Religion, too, has shifted. Once, the Kofyar’s spiritual world revolved around Moewoeng (or Moekwarkum), a supreme being who split existence into good and evil. Priests, diviners, and oracles stood as bridges between man and god, ancestor and living. Today, Christianity dominates. Churches dot the landscape, hymns mix with drums, and only a small number still keep traditional practices. Yet echoes remain: festivals, initiation rites, and sacred beliefs still weave through Christian practice, sometimes quietly, sometimes boldly.
And yes, the villages have changed. While many still hold on to the old stone walls and terraces as heritage, there are those who walk through Shendam or the Benue plains and live in concrete homes, send their children to school, work as teachers, business owners, engineers, and civil servants. Modernity has not erased them but expanded them. They are farmers, hunters, entrepreneurs, scholars. They are Plateau sons and daughters, rooted yet global.
So how would you know if you’ve met a Kofyar man or woman? By the pride. Ask them where they’re from, and they’ll tell you: from the hills, from the stones, from the people who made chiefs climb mountains.
Festivals That Breathe
Culture isn’t just what you inherit; it is what you celebrate; and for the Kofyar, festivals are where memory comes alive.
Ka Pang Mat Long (Mountain Climbing Festival): Every year in Namu, the climb still happens; not for chiefs alone, but for everyone. Before anyone ascends, they carry a prayer in their hearts: a job, a child, a healing, a hope. To climb is to petition the ancestors. It is both tradition and testimony.

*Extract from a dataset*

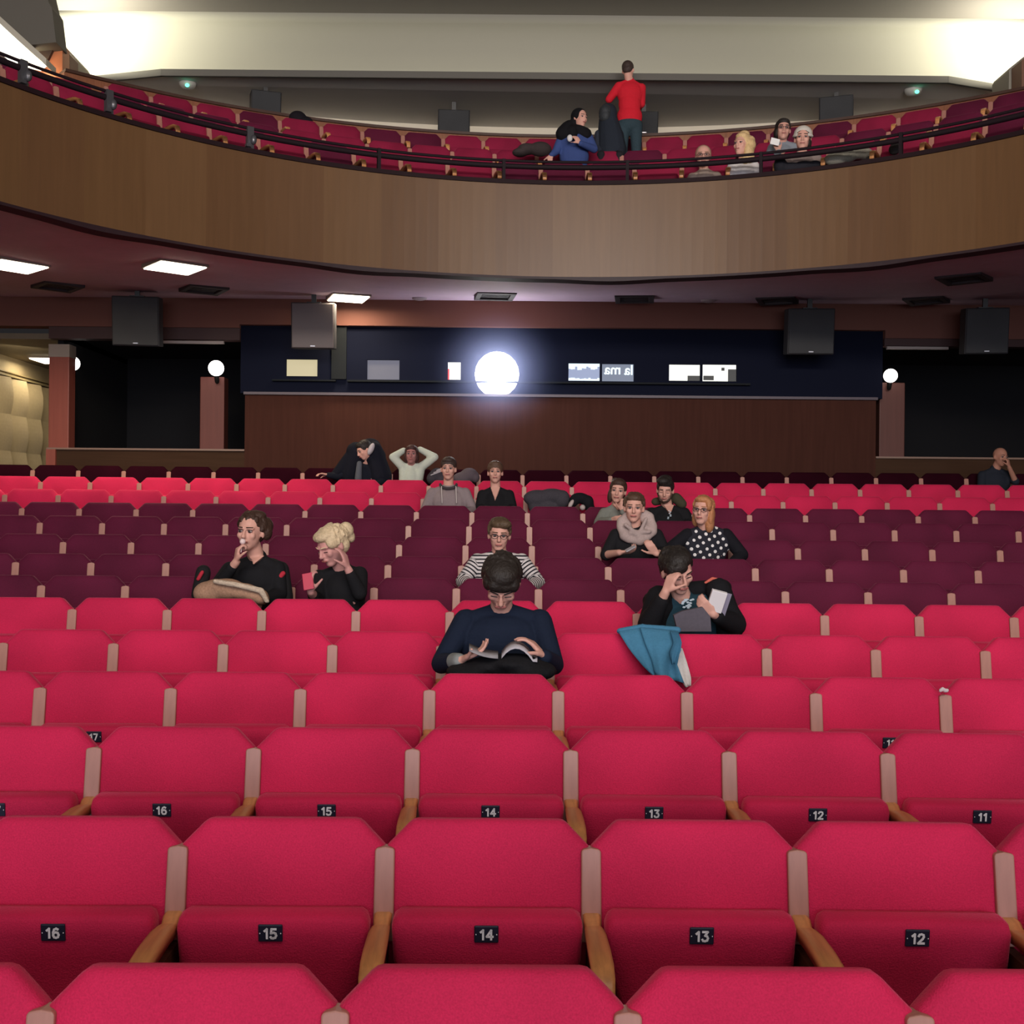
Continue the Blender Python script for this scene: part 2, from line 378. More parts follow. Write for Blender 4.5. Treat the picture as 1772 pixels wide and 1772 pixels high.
# back wall under the balcony
def PX(px, py, Y=YW): p = P(px, py, Y); return p.x, p.z
M_BACK = wood('back_wall_wood', (.062, .023, .016), 'Z', .10, .7, 0, 3, .06)
M_HEAD = mat('header_brown_paint', (.17, .07, .052), .7, spec=.2)
M_BLACK = mat('booth_dark_blue_paint', (.009, .011, .023), .9, spec=.03)
M_VOID = mat('corridor_unlit', (.004, .004, .006), .9)  # near-black, the darkness of the unlit corridor put into the colour
x0, _ = PX(424, 690); x1, _ = PX(1516, 690); zt = 1.553
pb = PB(); pb.bx(x0, x1, YW, YW + .3, -.9, zt); struct(pb.out('wall_back', M_BACK), 'dark brown wooden wall below the projection windows')
pb = PB(); pb.bx(x0 - .01, x1 + .01, YW - .05, YW + .3, zt, zt + .035); struct(pb.out('trim_5', mat('ledge_pale_edge', (.09, .07, .09), .5)), 'narrow ledge along the top of the wooden wall')  # even tone, paler than the wooden wall below
zlow = .79; xl0, _ = PX(81, 790); 
pb = PB(); pb.bx(xl0, x0, YW + .02, YW + .2, -.9, zlow); struct(pb.out('wall_back', wood('low_wall_wood', (.060, .031, .018), 'X', .12, .7, 0, 3, .06)), 'low wooden wall in front of the left dark opening')
pb = PB(); pb.bx(xl0, x0, YW - .02, YW + .22, zlow, zlow + .025); struct(pb.out('trim_6', mat('low_wall_cap', (.25, .16, .12), .4)))
pb = PB(); pb.bx(x1, XR, YW + .02, YW + .2, -.9, zlow - .02); struct(pb.out('wall_back', MATS['low_wall_wood']), 'low wooden wall in front of the right dark opening')
pb = PB(); pb.bx(x1, XR, YW - .02, YW + .22, zlow - .02, zlow + .005); struct(pb.out('trim_7', MATS['low_wall_cap']))
# header band
xb0, _ = PX(414, 570); xb1, _ = PX(1532, 580)
zh = 2.455; pb = PB(); pb.bx(XL - .1, xb0, YW, YW + .25, zh, 2.95); pb.bx(xb0, xb1, YW, YW + .25, 2.50, 2.95); pb.bx(xb1, XR, YW, YW + .25, zh - .06, 2.95)
struct(pb.out('wall_header', M_HEAD), 'brown band of wall between the booth and the ceiling')
pb = PB(); pb.bx(xl0 + .0, xb0, YW + .03, YW + .22, zh - .16, zh); pb.bx(xb1, XR, YW + .03, YW + .22, zh - .16, zh - .06)
struct(pb.out('trim_8', mat('header_dark_wood', (.05, .018, .016), .6)), 'dark board under the header')  # plain dark brown board
# booth wall with window holes
wins = [(495, 621, 549, 651), (635, 622, 691, 657), (775, 626, 797, 657), (984, 628, 1038, 659), (1042, 629, 1097, 660), (1158, 630, 1212, 659), (1216, 630, 1275, 660)]
holes = []
for a, b, c, d in wins:
    xa, za = PX(a, b, YW + .1); xb_, zb = PX(c, d, YW + .1); holes.append((xa, xb_, zb, za))
proj_c = P(860, 648, YW + .1); holes.append((proj_c.x - .16, proj_c.x + .16, proj_c.z - .14, proj_c.z + .14))
xs = sorted({xb0, xb1, *[h[0] for h in holes], *[h[1] for h in holes]}); zs = sorted({zt + .03, 2.52, *[h[2] for h in holes], *[h[3] for h in holes]})
pb = PB()
for i in range(len(xs) - 1):
    for j in range(len(zs) - 1):
        mx, mz = (xs[i] + xs[i + 1]) / 2, (zs[j] + zs[j + 1]) / 2
        if not any(h[0] < mx < h[1] and h[2] < mz < h[3] for h in holes): pb.bx(xs[i], xs[i + 1], YW + .1, YW + .22, zs[j], zs[j + 1])
struct(pb.out('wall_booth', M_BLACK), 'dark blue wall of the projection booth')
# raised frame panel and sill on the booth wall
pb = PB(); fx0, _ = PX(601, 600); fx1, _ = PX(1300, 600); fz0 = PX(800, 657)[1]
pb.bx(fx0, fx1, YW + .02, YW + .10, fz0 - .035, fz0 - .012); pb.bx(PX(470, 656)[0], PX(580, 656)[0], YW + .02, YW + .1, PX(500, 656)[1] - .02, PX(500, 656)[1])
pb.bx(fx0 - .22, fx0 - .02, YW + .05, YW + .10, fz0 - .0, 2.49)
struct(pb.out('trim_9', mat('booth_sill_grey', (.014, .017, .020), .7, spec=.1)), 'narrow sills under the booth windows')
wcols = [((.72, .62, .38), .85), ((.30, .30, .39), .5), ((1, 1, 1), 1.6), ((.36, .42, .62), .95), ((.26, .30, .40), .8), ((1.0, 1.0, .93), 1.1), ((1.0, 1.0, .93), 1.1)]
wlab = ['pale yellow lit booth window, leftmost', 'dim grey booth window', 'small bright white booth window beside the projector', 'blue lit booth window with white reflections', 'booth window with mirrored screen words', 'bright white booth window, left of the last pair', 'bright white booth window with furniture behind it, rightmost']
WIN = []
for i, ((c, s), h) in enumerate(zip(wcols, holes)):
    pb = PB(); pb.bx(h[0], h[1], YW + .16, YW + .17, h[2], h[3])
    o = struct(pb.out('window_%d' % (i + 1), mat('lit_window_%d' % i, (.05, .05, .05), .8, emit=c, es=s, spec=.05)), wlab[i]); WIN.append(o)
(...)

Koes (Wrestling): December belongs to wrestling. Villages gather, drums beat, young men lock arms and test their strength. It is more than a sport, it is honor. Whoever wins is celebrated across Kofyar land.
Feer (Horn Music): Horns sound during coronations, funerals, or heroic celebrations. Imagine a wall of sound, deep and raw, rising with chants and drums. It is music that doesn’t just entertain, a summoning of memory.
Social Dances (Gya Gaa, Gay Dajhang): Circles form, drums at the center, men and women chanting, shuffling in rhythm. If you’ve ever lost yourself in a beat, you would understand: it is not about steps, but about belonging.
Through these festivals, the Kofyar prove that culture is not a dead history but a living fire.
What the Mountain Still Teaches
The story of the chief on the mountain is not just about the past; it’s a mirror. It tells you that leadership is sacred, not casual. It tells you that survival is never just individual, because when the chief climbs, he carries his people with him. It tells you that culture, like a man on a mountain, survives only when it refuses to quit.
Today, the Kofyar are found in their ancestral hills of Qua’anPan Plateau State, as well as in the Benue Valley (where many have moved for productive farmland), and portions of Nasarawa State. Some individuals also reside in cities beyond their homeland, though their central cultural stronghold remains in the Plateau. Many live in modern houses, speak English as easily as Pan, and work jobs their ancestors couldn’t have imagined. Yet the mountain remains. Some traditions are symbolic now, some are remembered only in festivals, but they all whisper the same truth: this is who we are.
So the next time you see a mountain on Plateau soil, think of the Kofyar. Think of a man walking up alone, empty-handed, hungry and returning after seven days as chief. Think of stone houses still clinging to the hills, farmers carving terraces into slopes, dancers circling drums, wrestlers locking arms in December dust. Think of a people who refused to let their culture vanish, who carried it uphill and still carry it now.
Because the Kofyar story is not just theirs. It’s a reminder to us all: culture survives when people continue to reach for it.